Pious perjury was only available where a severe ‘unclergyable’ offense included a lesser ‘clergyable’ offense. Clergyable offenses were those still subject to the ‘benefit of the clergy’, a legal fiction which implicitly acknowledged the conditional nature of capital punishment in England. Clergymen were tried in separate ecclesiastical courts which often sentenced defendants only to penance. Because few people besides clergymen were literate, a defendant identified themselves as clergy simply by reading a bible passage. This allowed any literate defendant to escape a criminal trial. Furthermore, because the same bible passage, Psalms 51, was almost always used, illiterate defendants who had memorized the passage could also claim benefit of the clergy. This defense was widely-recognized available to any first-time defendant, eventually becoming so wide-spread that some serious offenses were deemed unclergyable, creating the need for pious perjury.

Judges also played a role in mitigating the broad applicability of the death penalty by exercising their “considerable discretionary power to reprieve a convicted offender and recommend him for a royal pardon.” Beatty speculates that reprieval after conviction of a capital crime was meant to ensure that the defendant felt the full weight of the consequences of their actions and hopefully inspire them to leave behind their life of crime.
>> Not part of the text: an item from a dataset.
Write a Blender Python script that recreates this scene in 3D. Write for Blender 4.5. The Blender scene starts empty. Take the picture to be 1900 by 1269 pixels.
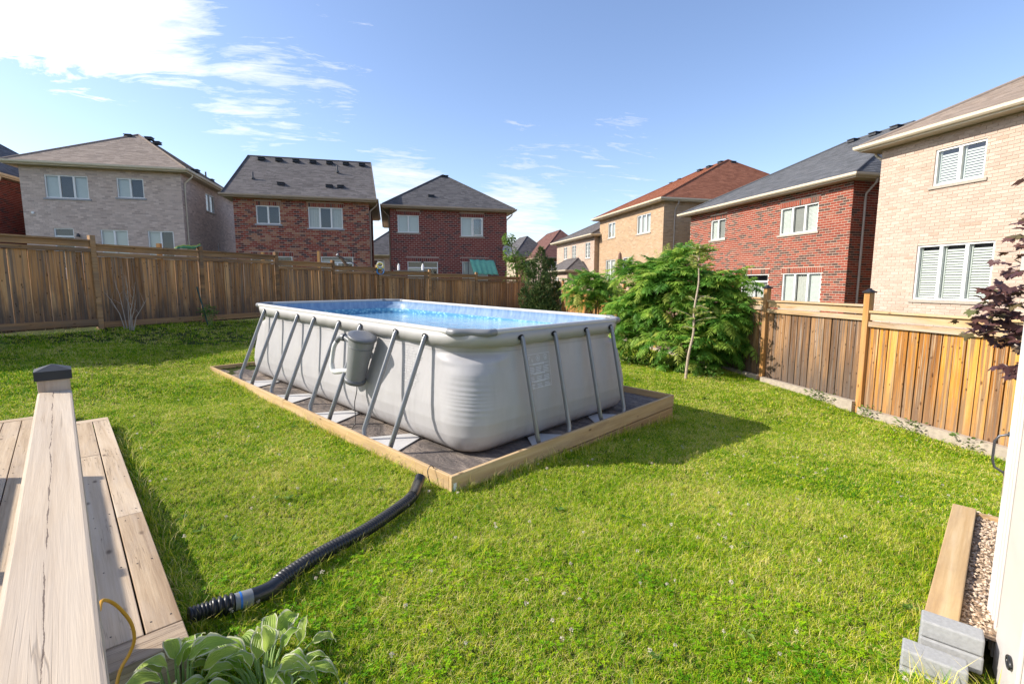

This mitigation power also became wide-spread to the point of being institutionalized, “[b]y the late seventeenth century pardons had become a fundamental element in the administration of the criminal law.”

Women were more frequently the subject of mitigation than men, in capital cases in Surrey between 1660-1800, juries were twice as likely to hand down a partial verdict. There was also a type of reprieve available only to female defendants, “pleading her belly,” where the defendant would be examined by a “jury of matrons” to determine if she was pregnant. If she was, she would be jailed until she gave birth. After the birth, the defendant was technically supposed to be executed, though Beatty speculates that ultimately “a reprieve granted for pregnancy was likely to result in some form of pardon.”

IV. Conclusion

The fact that mitigation occurred is not, on its own, sufficient to prove that capital punishment was not intended to be applied as widely as it could be. After all, mitigation (such as jury nullification) still occurs today in the US and there is no wide-spread understanding that our criminal penalties are not meant to be enforced. But we have two reasons to believe that capital punishment in England was not intended to be applied widely, despite its prevalence in criminal statutes. First, mitigation tools were used so commonly; of all guilty verdicts handed down by Surrey juries in capital cases between 1660-1800, almost half were only partial verdicts, probably to allow the defendant the benefit of clergy. Of those who were convicted by the jury of a capital offense, over half of all men and 75% of all women were pardoned. Second, the sheer volume of mitigations shows that these tools were highly institutionalized. Mitigation was employed for centuries, and yet the legislators that instituted the death penalty so widely rarely made any effort to ensure it was enforced. For these reasons, it is evident that the criminal justice system knowingly relied on the powers of the judge and the jury to ensure that the death penalty was enforced in far fewer cases than it could have been.